■ **OBJECTIVE**
Retype these lines and no others: the line holding "What Blender Python", the line holding "from mathutils import Vector, Matrix, geometry", and all lines between them. Pictures stay out.

===== ITEMS

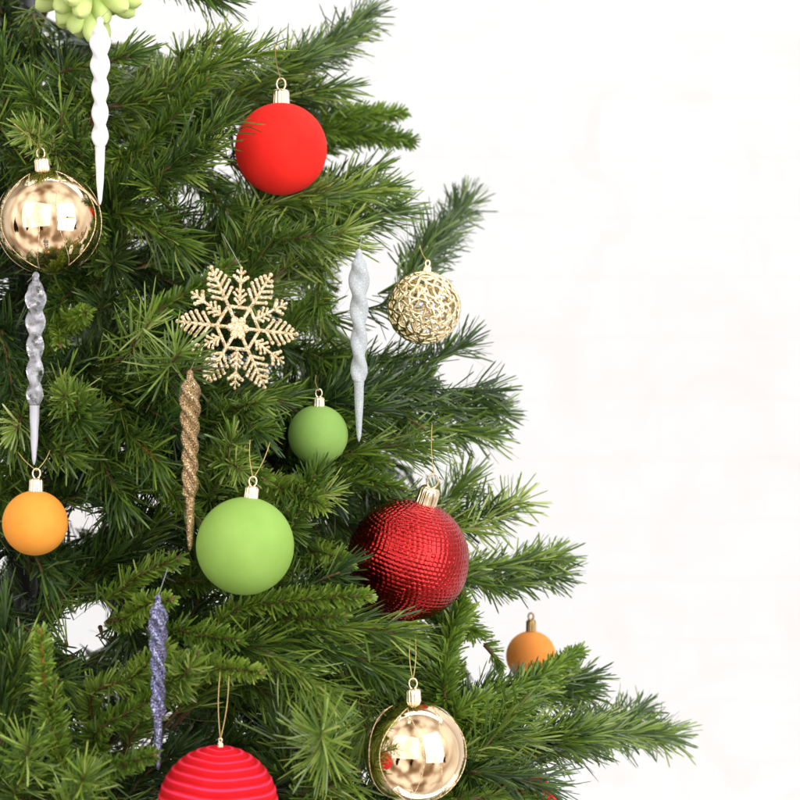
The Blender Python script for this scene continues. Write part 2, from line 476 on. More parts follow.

==========
===== ITEMS

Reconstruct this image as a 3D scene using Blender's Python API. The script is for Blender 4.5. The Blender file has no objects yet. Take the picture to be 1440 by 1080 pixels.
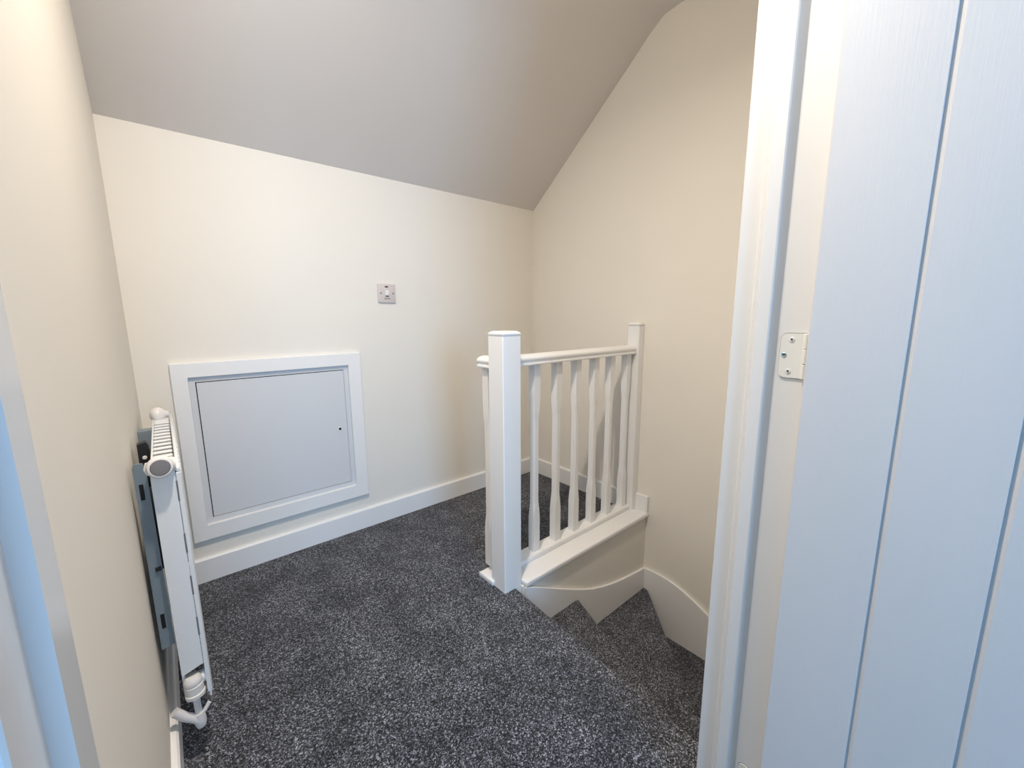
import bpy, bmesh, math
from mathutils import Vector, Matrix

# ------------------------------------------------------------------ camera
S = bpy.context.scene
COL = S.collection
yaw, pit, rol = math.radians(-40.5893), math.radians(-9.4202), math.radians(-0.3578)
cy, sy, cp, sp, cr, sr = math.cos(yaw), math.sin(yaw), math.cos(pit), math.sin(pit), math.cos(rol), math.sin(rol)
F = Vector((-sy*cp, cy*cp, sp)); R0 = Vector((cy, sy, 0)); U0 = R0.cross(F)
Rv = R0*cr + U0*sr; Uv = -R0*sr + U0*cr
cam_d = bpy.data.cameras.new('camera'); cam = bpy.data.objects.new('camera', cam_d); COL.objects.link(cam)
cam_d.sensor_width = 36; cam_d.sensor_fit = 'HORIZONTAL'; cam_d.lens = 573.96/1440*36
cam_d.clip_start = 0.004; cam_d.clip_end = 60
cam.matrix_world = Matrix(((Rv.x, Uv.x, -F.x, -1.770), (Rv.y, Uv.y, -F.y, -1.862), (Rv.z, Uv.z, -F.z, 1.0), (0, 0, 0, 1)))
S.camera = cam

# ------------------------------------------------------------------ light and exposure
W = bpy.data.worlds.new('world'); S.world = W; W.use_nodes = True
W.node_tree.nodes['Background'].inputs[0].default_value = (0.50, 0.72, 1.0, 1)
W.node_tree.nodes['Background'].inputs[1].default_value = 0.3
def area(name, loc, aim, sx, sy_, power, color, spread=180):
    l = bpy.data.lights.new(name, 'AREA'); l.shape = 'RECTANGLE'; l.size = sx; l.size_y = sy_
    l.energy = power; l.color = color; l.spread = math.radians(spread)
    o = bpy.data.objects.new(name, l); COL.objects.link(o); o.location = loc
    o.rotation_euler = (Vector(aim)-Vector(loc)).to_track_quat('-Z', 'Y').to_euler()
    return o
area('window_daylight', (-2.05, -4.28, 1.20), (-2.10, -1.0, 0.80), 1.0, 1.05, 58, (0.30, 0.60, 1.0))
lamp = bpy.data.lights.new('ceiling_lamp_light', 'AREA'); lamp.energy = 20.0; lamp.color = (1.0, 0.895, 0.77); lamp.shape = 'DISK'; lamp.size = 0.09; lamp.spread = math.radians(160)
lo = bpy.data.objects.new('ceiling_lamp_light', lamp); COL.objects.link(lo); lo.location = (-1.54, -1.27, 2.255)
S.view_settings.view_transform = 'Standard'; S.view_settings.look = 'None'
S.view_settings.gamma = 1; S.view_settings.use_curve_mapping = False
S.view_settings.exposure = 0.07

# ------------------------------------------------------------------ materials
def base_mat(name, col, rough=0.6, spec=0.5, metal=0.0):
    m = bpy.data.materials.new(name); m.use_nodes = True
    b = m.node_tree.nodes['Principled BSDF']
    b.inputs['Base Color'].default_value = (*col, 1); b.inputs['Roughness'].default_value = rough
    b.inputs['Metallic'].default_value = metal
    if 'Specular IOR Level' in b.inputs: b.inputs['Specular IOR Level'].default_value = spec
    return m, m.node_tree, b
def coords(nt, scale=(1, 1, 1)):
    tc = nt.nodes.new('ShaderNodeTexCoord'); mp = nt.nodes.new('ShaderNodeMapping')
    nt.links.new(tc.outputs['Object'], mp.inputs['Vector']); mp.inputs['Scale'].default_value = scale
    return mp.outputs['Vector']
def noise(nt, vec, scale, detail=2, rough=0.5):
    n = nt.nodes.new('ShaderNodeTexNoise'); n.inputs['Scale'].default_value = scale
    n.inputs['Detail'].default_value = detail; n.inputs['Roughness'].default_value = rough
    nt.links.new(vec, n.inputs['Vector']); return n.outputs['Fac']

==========
===== ITEMS

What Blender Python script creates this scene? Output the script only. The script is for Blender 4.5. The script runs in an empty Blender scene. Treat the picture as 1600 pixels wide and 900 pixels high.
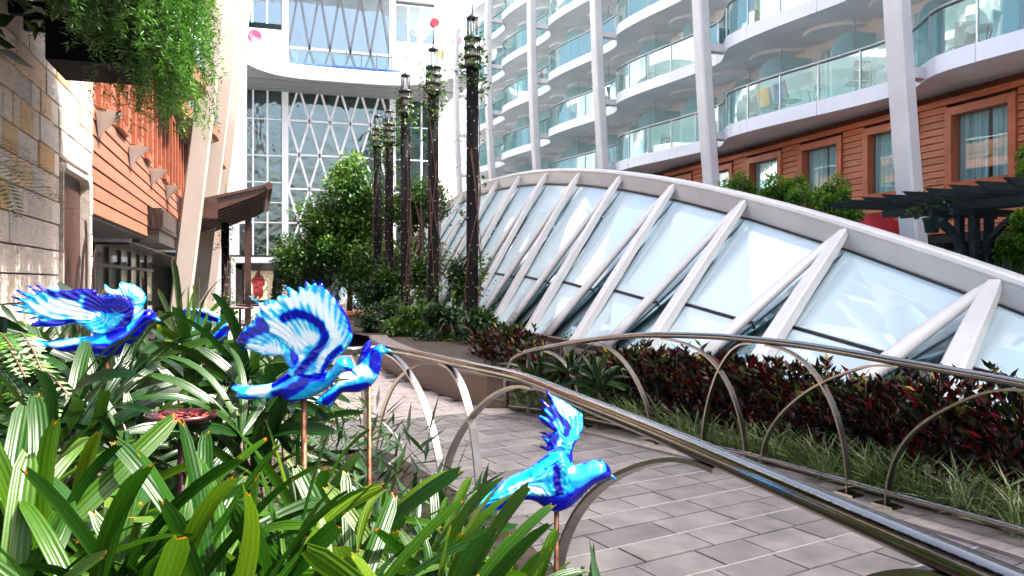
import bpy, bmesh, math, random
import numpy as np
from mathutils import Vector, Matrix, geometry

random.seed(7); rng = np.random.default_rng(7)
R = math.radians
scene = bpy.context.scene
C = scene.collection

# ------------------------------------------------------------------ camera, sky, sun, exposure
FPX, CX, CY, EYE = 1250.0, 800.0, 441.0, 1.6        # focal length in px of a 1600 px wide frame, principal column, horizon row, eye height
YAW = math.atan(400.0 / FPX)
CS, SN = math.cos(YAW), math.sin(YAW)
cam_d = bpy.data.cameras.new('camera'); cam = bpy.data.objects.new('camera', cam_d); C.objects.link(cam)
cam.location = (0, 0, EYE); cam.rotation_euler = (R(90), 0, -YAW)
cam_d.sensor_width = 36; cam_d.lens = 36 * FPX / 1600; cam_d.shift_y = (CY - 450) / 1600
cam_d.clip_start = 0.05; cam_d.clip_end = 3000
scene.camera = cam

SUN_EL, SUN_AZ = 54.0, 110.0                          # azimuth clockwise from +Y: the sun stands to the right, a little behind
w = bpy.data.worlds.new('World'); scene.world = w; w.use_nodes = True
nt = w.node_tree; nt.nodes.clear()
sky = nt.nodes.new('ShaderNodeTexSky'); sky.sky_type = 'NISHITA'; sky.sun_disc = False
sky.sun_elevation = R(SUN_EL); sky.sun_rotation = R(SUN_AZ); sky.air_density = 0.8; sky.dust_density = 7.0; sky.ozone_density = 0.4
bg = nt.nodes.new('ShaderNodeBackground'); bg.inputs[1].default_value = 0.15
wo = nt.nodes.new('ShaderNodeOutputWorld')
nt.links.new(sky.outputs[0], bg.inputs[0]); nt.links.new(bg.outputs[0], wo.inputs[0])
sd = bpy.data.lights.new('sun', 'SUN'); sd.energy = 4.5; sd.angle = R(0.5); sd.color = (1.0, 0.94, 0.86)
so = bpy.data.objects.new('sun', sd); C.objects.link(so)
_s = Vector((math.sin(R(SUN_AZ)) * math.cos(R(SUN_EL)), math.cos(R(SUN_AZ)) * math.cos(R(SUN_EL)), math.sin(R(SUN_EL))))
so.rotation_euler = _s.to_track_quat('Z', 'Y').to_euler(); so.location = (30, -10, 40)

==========

■ **ANSWER**
What Blender Python script creates this scene? Output the script only. The script is for Blender 4.5. The script runs in an empty Blender scene. Treat the picture as 1600 pixels wide and 900 pixels high.
import bpy, bmesh, math, random
import numpy as np
from mathutils import Vector, Matrix, geometry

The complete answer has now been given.